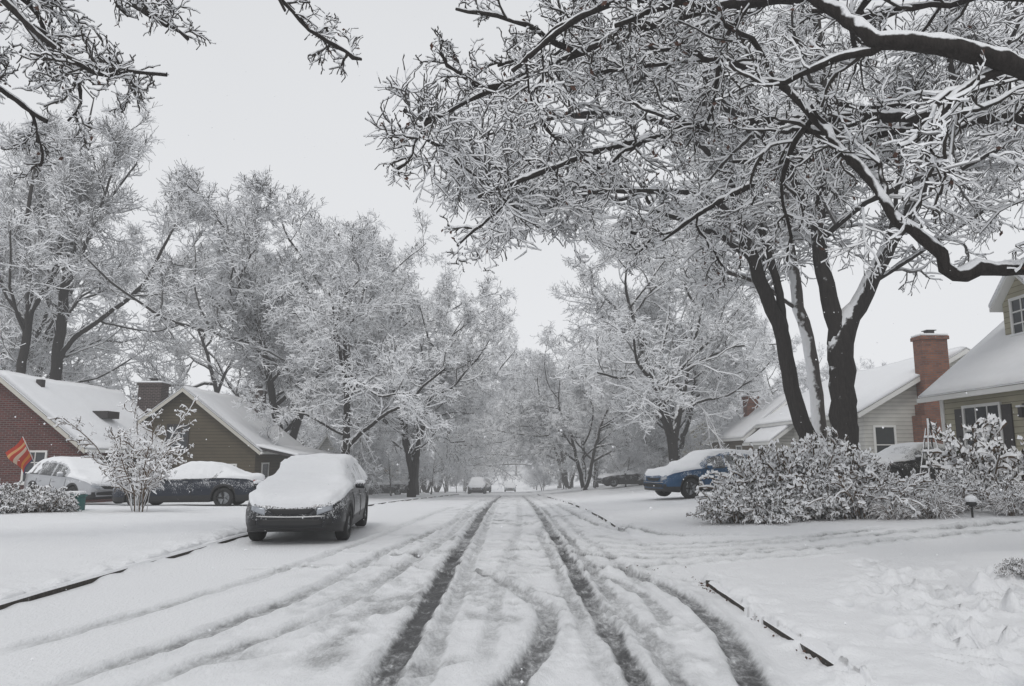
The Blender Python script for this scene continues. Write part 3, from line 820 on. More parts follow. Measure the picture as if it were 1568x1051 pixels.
shrub(S_G, 9.5, 13.6, 1.0, 0.8, name='ornamental_grass')
shrub(S_B, 11.6, 15.0, 4.2, 0.5)
shrub(S_D, -9.9, 20, 0.0, 0.88, 1.12, name='ornamental_tree')
shrub(S_B, -12.0, 19.2, 1.0, 0.55)
shrub(S_B, -12.9, 19.0, 2.0, 0.6)
shrub(S_B, -14.0, 20.0, 3.0, 0.65)
shrub(S_B, 5.35, 6.9, 3.0, 0.2)
shrub(S_B, 5.1, 7.7, 1.0, 0.14)

# ---------------------------------------------------------------- solid helpers
def slab(name, pts, thick, mat, parent, bevel=0.0):
    bm = bmesh.new()
    a = [bm.verts.new(p) for p in pts]
    b = [bm.verts.new((p[0], p[1], p[2] - thick)) for p in pts]
    bm.faces.new(a); bm.faces.new(b[::-1])
    for i in range(len(pts)):
        j = (i + 1) % len(pts)
        bm.faces.new((a[j], a[i], b[i], b[j]))
    bmesh.ops.recalc_face_normals(bm, faces=bm.faces)
    me = bpy.data.meshes.new(name); bm.to_mesh(me); bm.free()
    me.materials.append(mat)
    ob = link(bpy.data.objects.new(name, me), parent)
    if bevel:
        md = ob.modifiers.new('bevel', 'BEVEL'); md.width = bevel; md.segments = 3
        for p in me.polygons: p.use_smooth = True
    return ob

def box(name, x0, x1, y0, y1, z0, z1, mat, parent, bevel=0.0):
    return slab(name, [(x0, y0, z1), (x1, y0, z1), (x1, y1, z1), (x0, y1, z1)], z1 - z0, mat, parent, bevel)

def wall_mat(name, kind, col, col2=None):
    m, nt, b = new_mat(name)
    b.inputs['Roughness'].default_value = 0.8
    g = N(nt, 'ShaderNodeNewGeometry'); sx = N(nt, 'ShaderNodeSeparateXYZ')
    nt.links.new(g.outputs['Position'], sx.inputs['Vector'])
    ad = N(nt, 'ShaderNodeMath', operation='ADD'); nt.links.new(sx.outputs['X'], ad.inputs[0]); nt.links.new(sx.outputs['Y'], ad.inputs[1])
    if kind == 'brick':
        cb = N(nt, 'ShaderNodeCombineXYZ'); nt.links.new(ad.outputs[0], cb.inputs['X']); nt.links.new(sx.outputs['Z'], cb.inputs['Y'])
        br = N(nt, 'ShaderNodeTexBrick'); br.inputs['Scale'].default_value = 1
        br.inputs['Brick Width'].default_value = 0.24; br.inputs['Row Height'].default_value = 0.085; br.inputs['Mortar Size'].default_value = 0.012
        br.inputs['Color1'].default_value = (*col, 1); br.inputs['Color2'].default_value = (*(col2 or tuple(c * 0.6 for c in col)), 1)
        br.inputs['Mortar'].default_value = (0.17, 0.14, 0.13, 1)
        nt.links.new(cb.outputs[0], br.inputs['Vector'])
        nz = N(nt, 'ShaderNodeTexNoise'); nz.inputs['Scale'].default_value = 2.2; nz.inputs['Detail'].default_value = 4
        nt.links.new(g.outputs['Position'], nz.inputs['Vector'])
        mx = N(nt, 'ShaderNodeMix', data_type='RGBA', blend_type='MULTIPLY'); mx.inputs['Factor'].default_value = 0.5
        nt.links.new(br.outputs['Color'], mx.inputs['A']); nt.links.new(nz.outputs['Fac'], mx.inputs['B'])
        nt.links.new(mx.outputs['Result'], b.inputs['Base Color'])
        bp = N(nt, 'ShaderNodeBump'); bp.inputs['Strength'].default_value = 0.4; bp.inputs['Distance'].default_value = 0.01
        nt.links.new(br.outputs['Fac'], bp.inputs['Height']); bp.invert = True
        nt.links.new(bp.outputs['Normal'], b.inputs['Normal'])
    else:
        md = N(nt, 'ShaderNodeMath', operation='MULTIPLY'); nt.links.new(sx.outputs['Z'], md.inputs[0]); md.inputs[1].default_value = 1 / 0.16
        fr = N(nt, 'ShaderNodeMath', operation='FRACT'); nt.links.new(md.outputs[0], fr.inputs[0])
        cr = N(nt, 'ShaderNodeValToRGB'); e = cr.color_ramp.elements
        e[0].position = 0.0; e[0].color = (*col, 1); e[1].position = 0.86; e[1].color = (*[c * 0.96 for c in col], 1)
        k = e.new(0.95); k.color = (*[c * 0.35 for c in col], 1)
        nt.links.new(fr.outputs[0], cr.inputs['Fac'])
        nz = N(nt, 'ShaderNodeTexNoise'); nz.inputs['Scale'].default_value = 1.5; nz.inputs['Detail'].default_value = 4
        nt.links.new(g.outputs['Position'], nz.inputs['Vector'])
        mx = N(nt, 'ShaderNodeMix', data_type='RGBA', blend_type='MULTIPLY'); mx.inputs['Factor'].default_value = 0.4
        nt.links.new(cr.outputs['Color'], mx.inputs['A']); nt.links.new(nz.outputs['Fac'], mx.inputs['B'])
        nt.links.new(mx.outputs['Result'], b.inputs['Base Color'])
        iv = N(nt, 'ShaderNodeMath', operation='SUBTRACT'); iv.inputs[0].default_value = 1; nt.links.new(fr.outputs[0], iv.inputs[1])
        bp = N(nt, 'ShaderNodeBump'); bp.inputs['Strength'].default_value = 0.8; bp.inputs['Distance'].default_value = 0.02
        nt.links.new(iv.outputs[0], bp.inputs['Height']); nt.links.new(bp.outputs['Normal'], b.inputs['Normal'])
    return m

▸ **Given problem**
Working from the lines above, reproduce the material exactly and exclude its pictures.

▸ **Task output**
The Blender Python script for this scene continues. Write part 3, from line 820 on. More parts follow. Measure the picture as if it were 1568x1051 pixels.
shrub(S_G, 9.5, 13.6, 1.0, 0.8, name='ornamental_grass')
shrub(S_B, 11.6, 15.0, 4.2, 0.5)
shrub(S_D, -9.9, 20, 0.0, 0.88, 1.12, name='ornamental_tree')
shrub(S_B, -12.0, 19.2, 1.0, 0.55)
shrub(S_B, -12.9, 19.0, 2.0, 0.6)
shrub(S_B, -14.0, 20.0, 3.0, 0.65)
shrub(S_B, 5.35, 6.9, 3.0, 0.2)
shrub(S_B, 5.1, 7.7, 1.0, 0.14)

# ---------------------------------------------------------------- solid helpers
def slab(name, pts, thick, mat, parent, bevel=0.0):
    bm = bmesh.new()
    a = [bm.verts.new(p) for p in pts]
    b = [bm.verts.new((p[0], p[1], p[2] - thick)) for p in pts]
    bm.faces.new(a); bm.faces.new(b[::-1])
    for i in range(len(pts)):
        j = (i + 1) % len(pts)
        bm.faces.new((a[j], a[i], b[i], b[j]))
    bmesh.ops.recalc_face_normals(bm, faces=bm.faces)
    me = bpy.data.meshes.new(name); bm.to_mesh(me); bm.free()
    me.materials.append(mat)
    ob = link(bpy.data.objects.new(name, me), parent)
    if bevel:
        md = ob.modifiers.new('bevel', 'BEVEL'); md.width = bevel; md.segments = 3
        for p in me.polygons: p.use_smooth = True
    return ob

def box(name, x0, x1, y0, y1, z0, z1, mat, parent, bevel=0.0):
    return slab(name, [(x0, y0, z1), (x1, y0, z1), (x1, y1, z1), (x0, y1, z1)], z1 - z0, mat, parent, bevel)

def wall_mat(name, kind, col, col2=None):
    m, nt, b = new_mat(name)
    b.inputs['Roughness'].default_value = 0.8
    g = N(nt, 'ShaderNodeNewGeometry'); sx = N(nt, 'ShaderNodeSeparateXYZ')
    nt.links.new(g.outputs['Position'], sx.inputs['Vector'])
    ad = N(nt, 'ShaderNodeMath', operation='ADD'); nt.links.new(sx.outputs['X'], ad.inputs[0]); nt.links.new(sx.outputs['Y'], ad.inputs[1])
    if kind == 'brick':
        cb = N(nt, 'ShaderNodeCombineXYZ'); nt.links.new(ad.outputs[0], cb.inputs['X']); nt.links.new(sx.outputs['Z'], cb.inputs['Y'])
        br = N(nt, 'ShaderNodeTexBrick'); br.inputs['Scale'].default_value = 1
        br.inputs['Brick Width'].default_value = 0.24; br.inputs['Row Height'].default_value = 0.085; br.inputs['Mortar Size'].default_value = 0.012
        br.inputs['Color1'].default_value = (*col, 1); br.inputs['Color2'].default_value = (*(col2 or tuple(c * 0.6 for c in col)), 1)
        br.inputs['Mortar'].default_value = (0.17, 0.14, 0.13, 1)
        nt.links.new(cb.outputs[0], br.inputs['Vector'])
        nz = N(nt, 'ShaderNodeTexNoise'); nz.inputs['Scale'].default_value = 2.2; nz.inputs['Detail'].default_value = 4
        nt.links.new(g.outputs['Position'], nz.inputs['Vector'])
        mx = N(nt, 'ShaderNodeMix', data_type='RGBA', blend_type='MULTIPLY'); mx.inputs['Factor'].default_value = 0.5
        nt.links.new(br.outputs['Color'], mx.inputs['A']); nt.links.new(nz.outputs['Fac'], mx.inputs['B'])
        nt.links.new(mx.outputs['Result'], b.inputs['Base Color'])
        bp = N(nt, 'ShaderNodeBump'); bp.inputs['Strength'].default_value = 0.4; bp.inputs['Distance'].default_value = 0.01
        nt.links.new(br.outputs['Fac'], bp.inputs['Height']); bp.invert = True
        nt.links.new(bp.outputs['Normal'], b.inputs['Normal'])
    else:
        md = N(nt, 'ShaderNodeMath', operation='MULTIPLY'); nt.links.new(sx.outputs['Z'], md.inputs[0]); md.inputs[1].default_value = 1 / 0.16
        fr = N(nt, 'ShaderNodeMath', operation='FRACT'); nt.links.new(md.outputs[0], fr.inputs[0])
        cr = N(nt, 'ShaderNodeValToRGB'); e = cr.color_ramp.elements
        e[0].position = 0.0; e[0].color = (*col, 1); e[1].position = 0.86; e[1].color = (*[c * 0.96 for c in col], 1)
        k = e.new(0.95); k.color = (*[c * 0.35 for c in col], 1)
        nt.links.new(fr.outputs[0], cr.inputs['Fac'])
        nz = N(nt, 'ShaderNodeTexNoise'); nz.inputs['Scale'].default_value = 1.5; nz.inputs['Detail'].default_value = 4
        nt.links.new(g.outputs['Position'], nz.inputs['Vector'])
        mx = N(nt, 'ShaderNodeMix', data_type='RGBA', blend_type='MULTIPLY'); mx.inputs['Factor'].default_value = 0.4
        nt.links.new(cr.outputs['Color'], mx.inputs['A']); nt.links.new(nz.outputs['Fac'], mx.inputs['B'])
        nt.links.new(mx.outputs['Result'], b.inputs['Base Color'])
        iv = N(nt, 'ShaderNodeMath', operation='SUBTRACT'); iv.inputs[0].default_value = 1; nt.links.new(fr.outputs[0], iv.inputs[1])
        bp = N(nt, 'ShaderNodeBump'); bp.inputs['Strength'].default_value = 0.8; bp.inputs['Distance'].default_value = 0.02
        nt.links.new(iv.outputs[0], bp.inputs['Height']); nt.links.new(bp.outputs['Normal'], b.inputs['Normal'])
    return m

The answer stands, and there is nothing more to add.